Now, given how much the Government of Alberta already interferes in university and college policies (that’s an institutional observation, by no means restricted to the present government), I think that we can rule out the idea that what they are looking for is a “co-ordinating” board. What they are looking for is a “governing” Board. But not a single Board for all institutions; rather what they seem to be talking about is one Board per “sector”. Stay with me here, because this gets a bit confusing.
Technically, the Alberta system has six sectors. One of the sectors is comprised uniquely of the Banff Centre. Another sector is the “independent” sector, made up of institutions which are not technically public but nevertheless receive public funding (these are mostly religious institutions, plus Concordia University of Edmonton, which used to be Lutheran but was secularized four years ago). The other four sectors are: i) community colleges, ii) Polytechnics – i.e. NAIT and SAIT, iii) “undergraduate universities” – i.e. MacEwan, Mount Royal, the Alberta University of the Arts and iv) research universities – i.e. Alberta, Calgary, Lethbridge and Athabasca. (I am unclear where the newest universities – Red Deer and Grande Prairie – are located: they should be in the undergraduate university category but the government website still lists them as community colleges, so it is a bit fuzzy). What seems to be under consideration is the creation of four boards: one to govern each of these last four sectors.
Now, many states have single governing boards for the entire system. This sounds odd to Canadians but makes more sense if you consider that Americans mostly think of 2-year colleges as gateways to four-year institutions rather than as separate institutions with distinct vocational/professional missions. A smaller number of states – a dozen or so – have dual systems in which there are two boards: one for community colleges, and one for universities (New York also has two boards – one for the State of New York (SUNY) and one for the City of New York (CUNY) – but both of them take in both 2- and 4-year institutions). There is really only one Board which seems to work even vaguely the way Alberta seems to be contemplating; and that is California.

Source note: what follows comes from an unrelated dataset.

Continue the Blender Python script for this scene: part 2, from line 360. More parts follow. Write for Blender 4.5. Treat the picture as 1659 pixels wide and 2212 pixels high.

California’s model is world-famous: a three-part model in which there is one multi-institutional “research” university (that is, the University of California with its eight campuses, most of which are considered top-200 worldwide), one multi-institutional “comprehensive” university (that is, the California State universities) and the California Community Colleges (though since colleges in California are responsible to one of 72 districts which actually fund them, CCC is more “co-ordinating” than “governing”). If you squint hard enough, you can make a rough analogy between the UCs and Alberta’s “research universities” and between the CSUs and a combination of Alberta’s “undergraduate universities” and “polytechnics”. But the real question is: why would anyone want to?

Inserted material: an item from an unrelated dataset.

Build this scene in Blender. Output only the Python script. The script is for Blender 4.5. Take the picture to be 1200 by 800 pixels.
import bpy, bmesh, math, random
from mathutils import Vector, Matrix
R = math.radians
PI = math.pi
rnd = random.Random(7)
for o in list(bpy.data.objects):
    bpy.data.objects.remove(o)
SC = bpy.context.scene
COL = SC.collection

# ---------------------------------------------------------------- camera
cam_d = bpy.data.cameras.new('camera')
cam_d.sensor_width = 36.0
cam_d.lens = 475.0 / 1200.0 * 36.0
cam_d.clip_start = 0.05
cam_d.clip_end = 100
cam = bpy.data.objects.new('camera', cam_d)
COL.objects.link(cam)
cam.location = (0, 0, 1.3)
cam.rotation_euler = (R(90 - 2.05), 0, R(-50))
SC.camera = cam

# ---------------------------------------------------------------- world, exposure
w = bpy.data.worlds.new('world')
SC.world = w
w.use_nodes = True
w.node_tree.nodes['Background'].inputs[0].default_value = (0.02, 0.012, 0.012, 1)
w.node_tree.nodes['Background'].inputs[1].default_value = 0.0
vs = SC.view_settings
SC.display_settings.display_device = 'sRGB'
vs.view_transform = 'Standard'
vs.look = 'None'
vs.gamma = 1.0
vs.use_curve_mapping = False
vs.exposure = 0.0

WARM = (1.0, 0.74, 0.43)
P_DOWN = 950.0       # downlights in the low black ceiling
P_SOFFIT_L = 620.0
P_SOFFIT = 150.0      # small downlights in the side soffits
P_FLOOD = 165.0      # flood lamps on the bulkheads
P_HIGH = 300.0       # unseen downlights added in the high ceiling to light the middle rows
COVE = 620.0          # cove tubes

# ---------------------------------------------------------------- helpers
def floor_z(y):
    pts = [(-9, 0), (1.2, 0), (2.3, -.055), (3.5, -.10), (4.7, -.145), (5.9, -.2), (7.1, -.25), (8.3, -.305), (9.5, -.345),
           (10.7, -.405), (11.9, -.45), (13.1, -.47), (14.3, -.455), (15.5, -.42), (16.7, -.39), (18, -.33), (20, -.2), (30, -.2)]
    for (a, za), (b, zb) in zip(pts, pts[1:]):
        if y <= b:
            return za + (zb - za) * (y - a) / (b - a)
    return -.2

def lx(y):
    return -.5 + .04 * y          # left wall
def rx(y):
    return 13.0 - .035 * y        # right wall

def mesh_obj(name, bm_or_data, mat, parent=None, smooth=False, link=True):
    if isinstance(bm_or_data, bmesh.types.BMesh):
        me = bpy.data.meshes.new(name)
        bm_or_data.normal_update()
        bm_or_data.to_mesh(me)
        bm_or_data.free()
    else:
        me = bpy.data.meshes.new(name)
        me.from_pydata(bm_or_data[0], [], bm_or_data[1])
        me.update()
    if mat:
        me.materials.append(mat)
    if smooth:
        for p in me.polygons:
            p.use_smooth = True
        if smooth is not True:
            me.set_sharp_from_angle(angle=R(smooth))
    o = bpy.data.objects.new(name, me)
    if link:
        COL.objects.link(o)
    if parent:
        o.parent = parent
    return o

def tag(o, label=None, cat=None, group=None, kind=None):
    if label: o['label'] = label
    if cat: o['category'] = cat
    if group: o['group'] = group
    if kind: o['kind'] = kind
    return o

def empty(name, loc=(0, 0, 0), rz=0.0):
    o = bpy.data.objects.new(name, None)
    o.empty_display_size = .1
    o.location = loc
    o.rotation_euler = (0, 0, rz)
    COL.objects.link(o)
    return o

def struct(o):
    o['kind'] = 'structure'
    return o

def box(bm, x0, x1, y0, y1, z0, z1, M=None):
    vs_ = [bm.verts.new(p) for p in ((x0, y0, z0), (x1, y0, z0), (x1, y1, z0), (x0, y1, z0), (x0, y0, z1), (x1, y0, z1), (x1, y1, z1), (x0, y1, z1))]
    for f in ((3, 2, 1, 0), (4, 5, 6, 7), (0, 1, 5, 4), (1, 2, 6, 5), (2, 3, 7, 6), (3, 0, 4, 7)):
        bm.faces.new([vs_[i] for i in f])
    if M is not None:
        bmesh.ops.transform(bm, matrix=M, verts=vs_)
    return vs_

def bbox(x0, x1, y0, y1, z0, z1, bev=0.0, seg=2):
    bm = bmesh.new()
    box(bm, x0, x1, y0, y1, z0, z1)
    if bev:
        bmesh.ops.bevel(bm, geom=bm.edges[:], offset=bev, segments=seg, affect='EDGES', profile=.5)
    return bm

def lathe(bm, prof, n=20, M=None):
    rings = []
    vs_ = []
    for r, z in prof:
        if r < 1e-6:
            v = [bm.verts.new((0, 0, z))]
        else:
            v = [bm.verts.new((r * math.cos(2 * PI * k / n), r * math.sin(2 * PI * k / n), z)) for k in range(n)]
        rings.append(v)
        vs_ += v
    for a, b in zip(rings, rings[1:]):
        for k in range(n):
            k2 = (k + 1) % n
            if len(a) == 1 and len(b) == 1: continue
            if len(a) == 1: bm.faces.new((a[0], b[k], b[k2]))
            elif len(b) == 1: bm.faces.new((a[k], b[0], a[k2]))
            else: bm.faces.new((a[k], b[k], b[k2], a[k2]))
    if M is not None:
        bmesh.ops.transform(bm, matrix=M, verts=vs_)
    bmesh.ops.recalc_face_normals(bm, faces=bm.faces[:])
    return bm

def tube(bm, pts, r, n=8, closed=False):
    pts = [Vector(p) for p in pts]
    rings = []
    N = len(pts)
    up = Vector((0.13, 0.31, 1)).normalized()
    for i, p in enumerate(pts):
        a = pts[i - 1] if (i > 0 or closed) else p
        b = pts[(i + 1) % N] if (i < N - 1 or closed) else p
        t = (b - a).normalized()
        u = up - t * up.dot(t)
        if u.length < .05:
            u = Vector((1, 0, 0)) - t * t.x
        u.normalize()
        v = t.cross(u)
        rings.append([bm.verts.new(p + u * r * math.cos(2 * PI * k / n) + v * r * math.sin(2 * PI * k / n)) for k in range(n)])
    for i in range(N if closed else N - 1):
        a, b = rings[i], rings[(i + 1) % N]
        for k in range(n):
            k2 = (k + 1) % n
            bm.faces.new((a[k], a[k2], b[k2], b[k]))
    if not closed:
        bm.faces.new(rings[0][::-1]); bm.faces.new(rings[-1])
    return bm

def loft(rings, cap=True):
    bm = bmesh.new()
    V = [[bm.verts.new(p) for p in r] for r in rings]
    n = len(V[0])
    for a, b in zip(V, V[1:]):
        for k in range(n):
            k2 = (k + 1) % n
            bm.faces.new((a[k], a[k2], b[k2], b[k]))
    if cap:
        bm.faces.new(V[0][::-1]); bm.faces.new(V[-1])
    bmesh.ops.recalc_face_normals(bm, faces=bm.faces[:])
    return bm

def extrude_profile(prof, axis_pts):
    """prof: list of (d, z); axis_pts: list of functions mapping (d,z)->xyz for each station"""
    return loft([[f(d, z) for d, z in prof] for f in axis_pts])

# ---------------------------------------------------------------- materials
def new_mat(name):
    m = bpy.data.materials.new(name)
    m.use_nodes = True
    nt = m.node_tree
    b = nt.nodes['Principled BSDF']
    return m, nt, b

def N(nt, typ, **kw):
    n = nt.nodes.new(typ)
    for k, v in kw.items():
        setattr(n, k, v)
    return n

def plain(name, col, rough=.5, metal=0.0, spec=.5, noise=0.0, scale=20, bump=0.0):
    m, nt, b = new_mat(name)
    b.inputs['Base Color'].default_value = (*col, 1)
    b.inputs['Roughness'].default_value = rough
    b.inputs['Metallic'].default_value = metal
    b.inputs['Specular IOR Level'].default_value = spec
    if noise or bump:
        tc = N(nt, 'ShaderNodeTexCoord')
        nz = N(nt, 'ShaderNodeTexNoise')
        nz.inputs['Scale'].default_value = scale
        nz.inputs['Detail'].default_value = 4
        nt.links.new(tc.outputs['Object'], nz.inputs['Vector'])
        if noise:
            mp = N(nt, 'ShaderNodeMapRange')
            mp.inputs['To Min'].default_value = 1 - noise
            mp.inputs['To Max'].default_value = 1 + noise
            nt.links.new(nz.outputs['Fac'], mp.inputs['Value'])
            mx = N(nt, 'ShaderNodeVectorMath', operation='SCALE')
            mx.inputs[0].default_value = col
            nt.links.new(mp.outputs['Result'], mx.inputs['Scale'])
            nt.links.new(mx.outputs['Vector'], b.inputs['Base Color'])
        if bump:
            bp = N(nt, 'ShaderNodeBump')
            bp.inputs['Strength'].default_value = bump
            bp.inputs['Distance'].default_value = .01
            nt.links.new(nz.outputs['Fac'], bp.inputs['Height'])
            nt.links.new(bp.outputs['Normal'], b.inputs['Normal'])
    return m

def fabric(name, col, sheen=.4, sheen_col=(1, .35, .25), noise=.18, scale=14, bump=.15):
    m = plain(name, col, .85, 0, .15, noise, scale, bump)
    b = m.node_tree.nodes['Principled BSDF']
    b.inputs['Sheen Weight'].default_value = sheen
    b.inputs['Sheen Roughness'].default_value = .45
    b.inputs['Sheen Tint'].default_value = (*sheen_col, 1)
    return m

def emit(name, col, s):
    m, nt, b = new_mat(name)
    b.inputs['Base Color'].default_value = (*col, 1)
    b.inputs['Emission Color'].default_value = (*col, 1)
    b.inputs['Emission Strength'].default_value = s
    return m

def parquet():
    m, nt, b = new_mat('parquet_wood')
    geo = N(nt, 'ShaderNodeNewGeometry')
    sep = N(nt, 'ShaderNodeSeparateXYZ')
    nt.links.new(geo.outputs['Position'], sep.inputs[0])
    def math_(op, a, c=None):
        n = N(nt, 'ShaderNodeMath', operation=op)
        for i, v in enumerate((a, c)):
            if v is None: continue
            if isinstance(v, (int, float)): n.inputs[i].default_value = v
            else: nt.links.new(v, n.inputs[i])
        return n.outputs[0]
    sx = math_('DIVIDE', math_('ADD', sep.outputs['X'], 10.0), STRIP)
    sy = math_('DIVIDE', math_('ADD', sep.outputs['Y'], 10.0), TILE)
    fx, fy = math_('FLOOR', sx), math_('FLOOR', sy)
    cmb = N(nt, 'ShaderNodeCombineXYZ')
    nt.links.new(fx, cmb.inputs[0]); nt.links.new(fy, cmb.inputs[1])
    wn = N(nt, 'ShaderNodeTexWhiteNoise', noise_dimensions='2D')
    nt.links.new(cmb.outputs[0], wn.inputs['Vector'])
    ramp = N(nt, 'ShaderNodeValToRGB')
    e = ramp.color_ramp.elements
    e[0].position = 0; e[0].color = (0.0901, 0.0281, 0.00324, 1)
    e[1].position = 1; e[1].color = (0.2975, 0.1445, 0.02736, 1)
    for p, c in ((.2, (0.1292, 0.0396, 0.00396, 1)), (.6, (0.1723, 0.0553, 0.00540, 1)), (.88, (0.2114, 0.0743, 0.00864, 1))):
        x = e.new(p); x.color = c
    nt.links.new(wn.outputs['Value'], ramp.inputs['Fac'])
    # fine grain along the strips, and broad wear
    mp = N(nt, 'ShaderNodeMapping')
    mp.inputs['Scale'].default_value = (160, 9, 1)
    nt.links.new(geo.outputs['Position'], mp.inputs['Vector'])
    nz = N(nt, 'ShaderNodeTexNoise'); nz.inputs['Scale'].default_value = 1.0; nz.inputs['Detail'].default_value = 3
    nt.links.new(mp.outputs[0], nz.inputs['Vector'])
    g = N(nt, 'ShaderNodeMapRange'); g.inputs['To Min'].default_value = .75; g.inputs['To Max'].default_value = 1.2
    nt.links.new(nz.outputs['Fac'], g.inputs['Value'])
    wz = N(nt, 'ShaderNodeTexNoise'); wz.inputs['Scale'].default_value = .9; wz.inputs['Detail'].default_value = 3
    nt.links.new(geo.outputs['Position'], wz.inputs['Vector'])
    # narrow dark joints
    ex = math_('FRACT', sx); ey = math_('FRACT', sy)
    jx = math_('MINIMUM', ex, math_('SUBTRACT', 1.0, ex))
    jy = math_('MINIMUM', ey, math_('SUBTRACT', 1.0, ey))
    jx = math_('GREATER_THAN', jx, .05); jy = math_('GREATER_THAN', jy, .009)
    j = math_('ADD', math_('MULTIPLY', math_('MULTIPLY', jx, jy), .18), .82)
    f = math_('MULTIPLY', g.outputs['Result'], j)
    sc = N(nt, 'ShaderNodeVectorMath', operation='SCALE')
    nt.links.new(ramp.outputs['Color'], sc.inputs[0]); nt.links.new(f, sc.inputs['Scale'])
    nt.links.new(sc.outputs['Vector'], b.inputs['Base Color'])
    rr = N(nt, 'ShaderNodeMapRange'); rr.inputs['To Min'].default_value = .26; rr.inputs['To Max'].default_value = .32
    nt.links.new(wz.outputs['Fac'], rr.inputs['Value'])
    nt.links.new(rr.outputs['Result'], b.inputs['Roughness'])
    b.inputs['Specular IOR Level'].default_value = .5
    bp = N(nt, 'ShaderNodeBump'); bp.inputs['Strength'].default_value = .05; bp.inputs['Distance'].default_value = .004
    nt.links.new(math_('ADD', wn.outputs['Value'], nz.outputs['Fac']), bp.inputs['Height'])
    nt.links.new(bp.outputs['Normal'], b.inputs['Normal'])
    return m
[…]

The UCs did not start out as a set of independent institutions which then got retro-fitted into a common governance arrangement, as the Alberta 2030 system is suggesting: rather, it started out as a single multi-campus institution and grew along with the State. The CSUs *did* start out as independent institutions (sort of), and only really got roped into a communal arrangement because the state needed a means to stop them from growing into independent institutions and competing with the UCs in offering doctoral degrees (a power the Government of Alberta already possesses).
So, what’s the alleged benefit of having a single board for each sector? Beats me. It’s not administrative streamlining. Remember: for the UC/CSU approach to work, you need some kind of full-time administrative structure at the top of the pyramid to make the “big” decisions: in fact, both of these organizations have “system Presidents” on top of individual institutional Presidents. As a result, UC’s central governing offices eat about 3% of the total system-wide budget (see here for some interesting comparisons).
Now, maybe – maaaybe – these you can get those costs back by getting component institutions to cut back on overlap. But as Nova Scotia shows, you don’t need a joint governance system in order to do joint purchasing. At the program level, a lot of the so-called overlap is not between research universities, each of which serves a geographically distinct region, but between research and undergraduate universities that occupy the same region (but since they will be under separate Boards, it’s not clear how any overlap disentanglement would work). And while I suppose you could do a bit more mission differentiation between U of A and U of C, it’s not obvious that you need a joint Board and the extra bureaucracy it entails in order to achieve it: after all, the Dutch managed quite fine without it. All you need is a dedicated public service that knows what it is doing (which Alberta has, last I checked).
And this brings us to a final point. If this is all reasonably well known, why are the McKinsey Galaxy Brains (MGBs) proposing something this unnecessary? Well according to one of my correspondents whose knowledge of the Alberta government I trust implicitly, the MGBs aren’t the originators of this particular idea. Rather, it comes directly from the Premier’s office. I am not in the know as to why they think this is such a great idea. Charitably, they may believe that UC-like governance delivers UC-like results. Less charitably, they may just want like a more streamlined method of yanking universities’ chains.
But you know, this seems like a big step to take without much informed debate. I don’t know if the MGBs have an Issue Powerpoint backing this idea up (because despite this being a public consultation, all McKinsey documents are private and confidential and must on no account be given to the public), but I’d be willing to bet good money that it doesn’t cover alternatives, drawbacks and counterfactuals in any real depth because that’s not how the MGBs roll. And that’s really a terrible way to make big, billion-dollar decisions.
Fortunately, the Government of Alberta still has several weeks to go before it makes a final call. Hopefully, it will take the time to learn more about governance models and their strengths/weaknesses and to have a more profound discussion with institutions about what it wants to achieve and how best to achieve it.
UBC system has one board and two universities — UBC and UBCO. So there is some precedent in Canada. Each has its own Senate and technically each is headed by a principal, with the President as a system president.